■ **Task statement**:
Take each line containing "Blender" and report it exactly as written.

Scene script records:
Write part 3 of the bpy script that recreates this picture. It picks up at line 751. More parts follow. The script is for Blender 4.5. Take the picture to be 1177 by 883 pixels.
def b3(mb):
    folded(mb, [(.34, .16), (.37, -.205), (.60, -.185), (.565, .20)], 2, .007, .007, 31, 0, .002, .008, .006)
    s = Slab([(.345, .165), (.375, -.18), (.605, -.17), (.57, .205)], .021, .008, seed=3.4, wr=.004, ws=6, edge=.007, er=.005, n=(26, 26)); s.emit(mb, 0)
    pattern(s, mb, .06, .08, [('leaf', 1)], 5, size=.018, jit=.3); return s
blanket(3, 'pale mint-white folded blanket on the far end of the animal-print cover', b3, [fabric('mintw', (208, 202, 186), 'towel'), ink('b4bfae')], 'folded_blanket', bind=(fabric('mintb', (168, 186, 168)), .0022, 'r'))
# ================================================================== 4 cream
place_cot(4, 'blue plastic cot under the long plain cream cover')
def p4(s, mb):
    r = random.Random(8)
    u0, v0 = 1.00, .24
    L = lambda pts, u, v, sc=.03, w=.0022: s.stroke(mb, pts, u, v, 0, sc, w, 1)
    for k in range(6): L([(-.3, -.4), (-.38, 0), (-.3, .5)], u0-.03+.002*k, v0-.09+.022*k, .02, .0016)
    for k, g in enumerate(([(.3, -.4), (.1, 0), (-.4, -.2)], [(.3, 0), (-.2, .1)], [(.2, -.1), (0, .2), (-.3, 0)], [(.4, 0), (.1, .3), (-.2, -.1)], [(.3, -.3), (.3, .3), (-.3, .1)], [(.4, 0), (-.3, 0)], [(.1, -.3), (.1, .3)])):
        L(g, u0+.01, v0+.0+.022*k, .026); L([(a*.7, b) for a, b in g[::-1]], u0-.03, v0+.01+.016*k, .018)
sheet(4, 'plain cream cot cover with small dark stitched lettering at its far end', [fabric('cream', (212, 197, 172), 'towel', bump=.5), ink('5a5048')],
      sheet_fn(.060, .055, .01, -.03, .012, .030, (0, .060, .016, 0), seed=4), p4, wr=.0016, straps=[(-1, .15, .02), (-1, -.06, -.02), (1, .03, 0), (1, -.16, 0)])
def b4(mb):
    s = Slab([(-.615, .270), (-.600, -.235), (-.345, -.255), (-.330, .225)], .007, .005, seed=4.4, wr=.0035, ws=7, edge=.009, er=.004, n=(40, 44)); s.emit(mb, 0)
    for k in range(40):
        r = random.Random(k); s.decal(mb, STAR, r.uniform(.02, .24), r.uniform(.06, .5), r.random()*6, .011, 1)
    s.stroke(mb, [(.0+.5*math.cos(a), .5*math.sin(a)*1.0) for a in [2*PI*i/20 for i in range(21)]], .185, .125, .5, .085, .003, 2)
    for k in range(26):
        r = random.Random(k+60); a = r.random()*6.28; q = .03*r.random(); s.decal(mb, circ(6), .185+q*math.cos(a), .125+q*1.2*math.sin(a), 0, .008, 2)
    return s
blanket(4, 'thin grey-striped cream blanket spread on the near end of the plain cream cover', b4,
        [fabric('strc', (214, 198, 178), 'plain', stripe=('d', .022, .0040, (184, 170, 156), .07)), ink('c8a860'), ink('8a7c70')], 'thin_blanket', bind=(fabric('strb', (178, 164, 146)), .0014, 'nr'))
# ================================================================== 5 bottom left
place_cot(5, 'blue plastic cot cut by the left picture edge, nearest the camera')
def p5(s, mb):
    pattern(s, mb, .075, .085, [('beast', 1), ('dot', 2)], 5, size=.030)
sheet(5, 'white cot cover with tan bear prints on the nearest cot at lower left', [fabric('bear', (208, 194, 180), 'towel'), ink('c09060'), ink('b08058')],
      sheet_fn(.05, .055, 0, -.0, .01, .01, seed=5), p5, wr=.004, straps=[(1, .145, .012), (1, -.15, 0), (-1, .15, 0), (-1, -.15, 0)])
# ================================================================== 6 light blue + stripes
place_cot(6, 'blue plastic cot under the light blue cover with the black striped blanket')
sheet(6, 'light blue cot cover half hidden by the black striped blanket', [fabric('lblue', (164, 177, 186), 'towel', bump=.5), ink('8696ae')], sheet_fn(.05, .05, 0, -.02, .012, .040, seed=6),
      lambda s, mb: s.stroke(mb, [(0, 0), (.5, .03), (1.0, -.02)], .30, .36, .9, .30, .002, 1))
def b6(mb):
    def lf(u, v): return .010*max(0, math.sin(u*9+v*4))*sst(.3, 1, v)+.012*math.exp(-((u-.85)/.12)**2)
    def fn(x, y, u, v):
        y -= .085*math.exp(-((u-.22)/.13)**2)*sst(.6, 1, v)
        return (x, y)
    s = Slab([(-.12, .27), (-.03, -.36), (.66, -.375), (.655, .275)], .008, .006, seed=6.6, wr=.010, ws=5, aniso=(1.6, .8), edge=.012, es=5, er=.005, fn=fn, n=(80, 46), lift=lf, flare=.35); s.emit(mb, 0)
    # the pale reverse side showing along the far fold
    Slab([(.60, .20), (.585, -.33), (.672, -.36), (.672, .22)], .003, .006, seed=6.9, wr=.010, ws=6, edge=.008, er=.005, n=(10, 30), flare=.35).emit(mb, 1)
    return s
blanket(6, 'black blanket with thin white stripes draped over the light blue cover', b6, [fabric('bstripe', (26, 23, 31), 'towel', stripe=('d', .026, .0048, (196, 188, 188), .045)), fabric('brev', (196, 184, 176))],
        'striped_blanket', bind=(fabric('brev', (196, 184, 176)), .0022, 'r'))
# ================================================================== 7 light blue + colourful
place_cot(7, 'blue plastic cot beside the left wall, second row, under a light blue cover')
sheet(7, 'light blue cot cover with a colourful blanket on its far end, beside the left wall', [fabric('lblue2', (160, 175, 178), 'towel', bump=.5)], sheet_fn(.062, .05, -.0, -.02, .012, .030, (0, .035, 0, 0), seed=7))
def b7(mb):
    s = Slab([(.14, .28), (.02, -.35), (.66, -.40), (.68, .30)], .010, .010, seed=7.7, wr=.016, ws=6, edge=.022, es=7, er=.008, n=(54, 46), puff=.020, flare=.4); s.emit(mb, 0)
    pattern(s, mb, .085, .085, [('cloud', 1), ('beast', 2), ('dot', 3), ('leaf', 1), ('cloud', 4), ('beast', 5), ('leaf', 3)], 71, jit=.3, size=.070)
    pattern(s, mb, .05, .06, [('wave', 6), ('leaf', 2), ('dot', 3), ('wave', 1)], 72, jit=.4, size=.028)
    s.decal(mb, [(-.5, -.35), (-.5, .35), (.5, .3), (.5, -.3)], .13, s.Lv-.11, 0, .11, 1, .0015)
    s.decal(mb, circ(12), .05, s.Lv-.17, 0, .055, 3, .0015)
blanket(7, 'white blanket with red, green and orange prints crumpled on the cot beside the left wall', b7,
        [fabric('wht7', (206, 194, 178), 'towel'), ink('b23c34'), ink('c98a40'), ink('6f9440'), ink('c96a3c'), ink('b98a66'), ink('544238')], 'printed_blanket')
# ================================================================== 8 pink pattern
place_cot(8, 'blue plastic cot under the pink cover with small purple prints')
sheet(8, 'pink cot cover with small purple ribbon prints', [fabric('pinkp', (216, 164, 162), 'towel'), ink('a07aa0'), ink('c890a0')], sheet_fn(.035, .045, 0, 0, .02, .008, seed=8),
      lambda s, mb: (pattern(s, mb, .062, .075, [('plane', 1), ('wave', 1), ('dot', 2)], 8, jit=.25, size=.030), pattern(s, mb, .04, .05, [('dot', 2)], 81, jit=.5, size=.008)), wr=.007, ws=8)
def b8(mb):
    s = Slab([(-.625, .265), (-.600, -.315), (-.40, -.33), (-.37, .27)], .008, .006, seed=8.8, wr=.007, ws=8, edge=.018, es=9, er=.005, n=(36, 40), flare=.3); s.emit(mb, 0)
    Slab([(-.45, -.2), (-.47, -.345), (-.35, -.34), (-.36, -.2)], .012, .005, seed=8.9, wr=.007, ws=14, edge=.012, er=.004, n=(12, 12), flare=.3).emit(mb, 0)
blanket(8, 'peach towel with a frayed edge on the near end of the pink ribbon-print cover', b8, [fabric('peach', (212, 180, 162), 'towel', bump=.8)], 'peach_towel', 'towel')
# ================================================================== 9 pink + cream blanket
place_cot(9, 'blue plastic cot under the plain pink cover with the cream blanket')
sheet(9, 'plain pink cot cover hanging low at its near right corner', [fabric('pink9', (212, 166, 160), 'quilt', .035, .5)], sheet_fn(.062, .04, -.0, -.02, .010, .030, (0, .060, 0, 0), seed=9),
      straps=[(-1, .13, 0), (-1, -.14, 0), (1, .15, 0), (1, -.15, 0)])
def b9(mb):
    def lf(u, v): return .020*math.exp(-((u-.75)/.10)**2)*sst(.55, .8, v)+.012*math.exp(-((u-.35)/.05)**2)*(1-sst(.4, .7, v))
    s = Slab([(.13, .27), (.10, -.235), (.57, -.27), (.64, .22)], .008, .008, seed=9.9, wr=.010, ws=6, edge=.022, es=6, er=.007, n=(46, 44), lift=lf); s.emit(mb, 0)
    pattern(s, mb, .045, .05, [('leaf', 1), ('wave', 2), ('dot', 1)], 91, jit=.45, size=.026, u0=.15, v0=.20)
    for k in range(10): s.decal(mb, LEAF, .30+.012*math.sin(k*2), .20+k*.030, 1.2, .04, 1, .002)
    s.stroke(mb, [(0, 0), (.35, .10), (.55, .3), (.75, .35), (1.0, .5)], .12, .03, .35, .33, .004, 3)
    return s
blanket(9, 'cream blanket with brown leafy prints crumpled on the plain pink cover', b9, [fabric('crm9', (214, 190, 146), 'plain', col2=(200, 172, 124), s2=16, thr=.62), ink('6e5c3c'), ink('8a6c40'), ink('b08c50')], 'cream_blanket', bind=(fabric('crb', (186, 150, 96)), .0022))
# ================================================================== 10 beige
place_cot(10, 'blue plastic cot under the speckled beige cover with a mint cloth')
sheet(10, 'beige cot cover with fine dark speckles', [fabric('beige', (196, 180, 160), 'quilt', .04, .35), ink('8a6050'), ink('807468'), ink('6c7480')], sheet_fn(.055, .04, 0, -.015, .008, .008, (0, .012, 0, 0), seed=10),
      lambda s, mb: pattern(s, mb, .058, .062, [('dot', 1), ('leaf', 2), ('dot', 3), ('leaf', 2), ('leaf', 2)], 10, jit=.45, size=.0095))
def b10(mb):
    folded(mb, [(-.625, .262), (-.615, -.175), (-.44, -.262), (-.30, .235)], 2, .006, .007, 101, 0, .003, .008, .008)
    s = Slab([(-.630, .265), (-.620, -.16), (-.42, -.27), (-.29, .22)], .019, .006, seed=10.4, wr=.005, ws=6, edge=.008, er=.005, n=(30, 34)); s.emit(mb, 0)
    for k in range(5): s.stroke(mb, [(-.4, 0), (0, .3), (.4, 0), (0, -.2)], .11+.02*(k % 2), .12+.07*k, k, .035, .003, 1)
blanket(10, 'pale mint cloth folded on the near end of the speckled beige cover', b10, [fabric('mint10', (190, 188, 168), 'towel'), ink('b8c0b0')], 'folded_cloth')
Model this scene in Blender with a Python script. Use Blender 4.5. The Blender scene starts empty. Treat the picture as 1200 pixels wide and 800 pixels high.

■ **Finished answer**:
Write part 3 of the bpy script that recreates this picture. It picks up at line 751. More parts follow. The script is for Blender 4.5. Take the picture to be 1177 by 883 pixels.
Model this scene in Blender with a Python script. Use Blender 4.5. The Blender scene starts empty. Treat the picture as 1200 pixels wide and 800 pixels high.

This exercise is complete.